I read the first word and was hooked'. Staff read well-chosen books to the children every day. As a result, pupils develop a love of reading and are confident, fluent readers.

Children in Reception start to learn phonics as soon as they start school. There is a consistent approach to the delivery of the phonics curriculum. Leaders make sure that children who struggle to learn phonics get extra support to help them catch up with their classmates.

Staff are well trained in the school's approach to teaching the phonics curriculum. This helps children in the early years and pupils in key stage 1 to achieve well.

Pupils with special educational needs and/or disabilities are identified early.

Staff support pupils to access the same curriculum as their classmates. Well-trained teaching assistants also offer effective support in class when needed.

Pupils' behaviour across the school is exceptional.

Break times are harmonious and pupils of all ages play well together. Activities such as skipping and football keep both boys and girls engaged.

Children in the early years quickly develop strong and respectful relationships with their friends and adults.

They adapt quickly to the high expectations that leaders have of their learning and behaviour. Children understand and follow the school's routines.

Leaders carefully plan pupils' wider development.

Trips and residential visits are well thought out to build up pupils' knowledge, skills and character over time. Pupils proudly take on additional responsibilities, such as being a school councillor or a house captain, or looking after younger children in the early years. Pupils know that their opinions are valued by school leaders.

For example, they asked for more swimming opportunities, so leaders hired a full-size portable swimming pool for the playground.

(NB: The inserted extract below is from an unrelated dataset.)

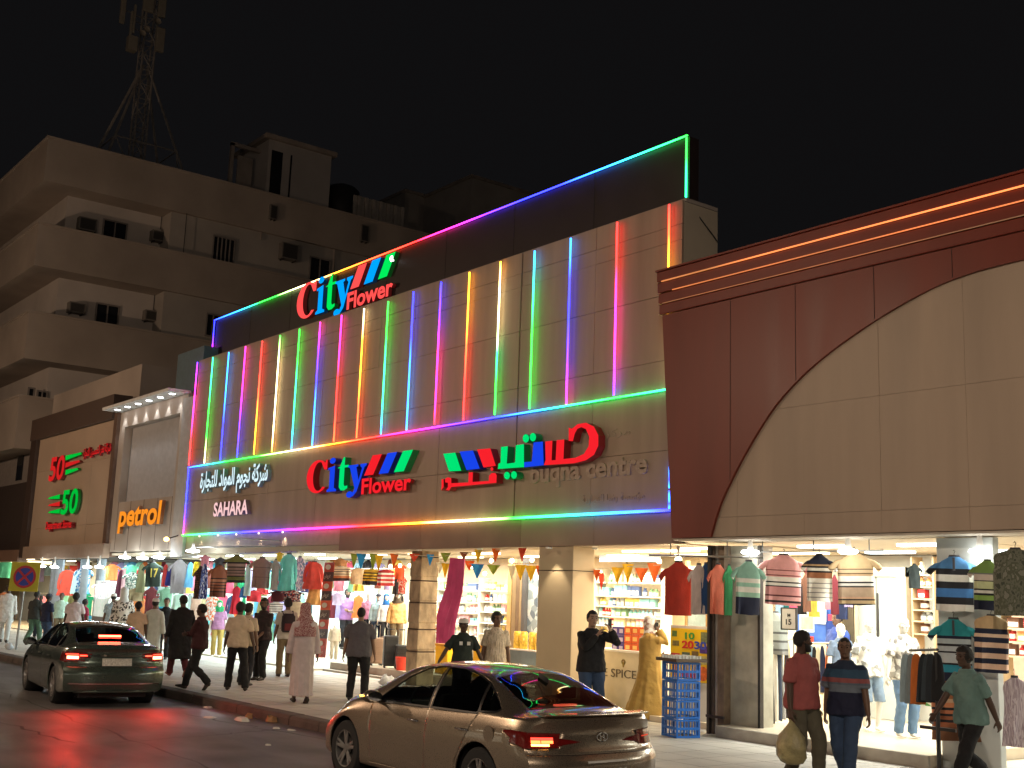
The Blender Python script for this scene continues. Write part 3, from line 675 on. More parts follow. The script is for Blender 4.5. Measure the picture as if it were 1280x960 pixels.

This allowed all pupils from Nursery to Year 6 to receive an intensive course of swimming lessons.

Governors are proud to work with the school and want the best for all pupils.

They use school priorities to inform their visits. Governors have a clear understanding of curriculum developments and challenge leaders to ensure that new initiatives are having a positive impact on pupils.

Staff said that leaders are mindful of workload and well-being.

They said they are well supported and are proud to work at the school.

Parents are very positive about the school. They appreciate the care and support their children receive.


The arrangements for safeguarding are effective.

Leaders ensure that staff receive regular training, so they can spot the signs that a child may be suffering from, or is at risk of harm.

Leaders know families well and understand the difficulties they may face.

Leaders work closely with external agencies to ensure that families get the support they need.

Through the curriculum, pupils learn how to keep themselves safe. Pupils shared how, before the holidays, they were reminded about the dangers associated with rivers, strangers and building sites.

Pupils learn how to keep safe online. They said they feel safe and happy in school.

What does the school need to do to improve?

(Information for the school and appropriate authority)

• At times, ongoing assessment is not used effectively to ensure that pupils build on what they already know.

This means that, at times, pupils do not achieve as well as they should. Leaders need to ensure that staff duse assessment to identify precisely what pupils know and remember, and then adapt the curriculum accordingly.


When we have judged a school to be good, we will then normally go into the school about once every four years to confirm that the school remains good.

This is called an ungraded inspection and it is carried out under section 8 of the Education Act 2005. We do not give graded judgements on an ungraded inspection. However, if we find evidence that a school would now receive a higher or lower grade, then the next inspection will be a graded inspection, which is carried out under section 5 of the Act.

Usually this is within one to two years of the date of the ungraded inspection. If we have serious concerns about safeguarding, behaviour or the quality of education, we will deem the ungraded inspection a graded inspection immediately.

This is the second ungraded inspection since we judged the school to be good in October 2012.